Abstrakt stehen sich das Recht des B auf freie Ausübung seines Mandats aus § 35 Abs. 1 HGO und die Funktionsfähigkeit der Stadtverordnetenversammlung gegenüber. Die von der Freiheit des Mandats umfassten Mitwirkungsmöglichkeiten des B stellen sicher, dass der gewählte Stadtverordnete frei von staatlicher Beeinflussung seine Anliegen in den Entscheidungsprozess einbringen, an den Entscheidungen mitwirken und sein Stimmrecht ausüben kann. Diese Mitwirkung ist ein zentraler Baustein der repräsentativen Demokratie und damit der Rückbindung der Staatsgewalt auf das Volk auf kommunaler Ebene. Sie daher einen hohen Wert.
Demgegenüber ist die Funktionsfähigkeit der Stadtverordnetenversammlung grundlegende Bedingung dafür, dass der Prozess der demokratischen Willensbildung auf kommunaler Ebene überhaupt stattfinden kann. Die Funktionsfähigkeit der Stadtverordnetenversammlung ist damit mindestens ebenso gewichtig wie die Mitwirkungsmöglichkeiten des Stadtverordneten.
Konkret bringt der Ausschluss von einer Sitzung unmittelbare Nachteile für den betroffenen Stadtverordneten mit sich. Der gewählte Stadtverordnete soll grundsätzlich an der kommunalen Willensbildung mitwirken, diese Mitwirkung setzt eine Teilnahme an der Sitzung der Stadtverordnetenversammlung voraus.
Demgegenüber bewirkte der Ausschluss, dass die laufende Sitzung und die Dezembersitzung ungestört ihren weiteren Verlauf nehmen konnten, was angesichts der eindeutigen Haltung des B andernfalls mit hoher Wahrscheinlichkeit nicht der Fall gewesen wäre. Gerade durch den Ausschluss konnten die Mitwirkungsmöglichkeiten der anderen Stadtverordneten gewährleistet werden. Der Sitzungsausschluss hatte damit einen großen Nutzen.

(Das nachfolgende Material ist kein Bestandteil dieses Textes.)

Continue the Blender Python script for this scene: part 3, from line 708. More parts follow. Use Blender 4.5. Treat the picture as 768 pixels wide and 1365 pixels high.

Damit war der Sitzungsausschluss unter Abwägung der widerstreitenden Interessen auch angemessen.
Zwischenergebnis
Der Sitzungsausschluss war nach alledem verhältnismäßig.
Zwischenergebnis
V hat ihr Ermessen fehlerfrei ausgeübt.
Zwischenergebnis
Der Sitzungsausschluss erging materiell rechtmäßig.
Zwischenergebnis
V war nach alledem dazu befugt, das organschaftliche, aus § 35 Abs. 1 HGO folgende Recht des B zur Teilnahme durch den Ausschluss an der laufenden und an der Dezembersitzung einzuschränken. Das von B geleugnete Rechtsverhältnis bestand damit. Die Klage ist unbegründet.
Ergebnis
Die Klage des B ist zulässig, aber unbegründet. Sie hat keine Aussicht auf Erfolg.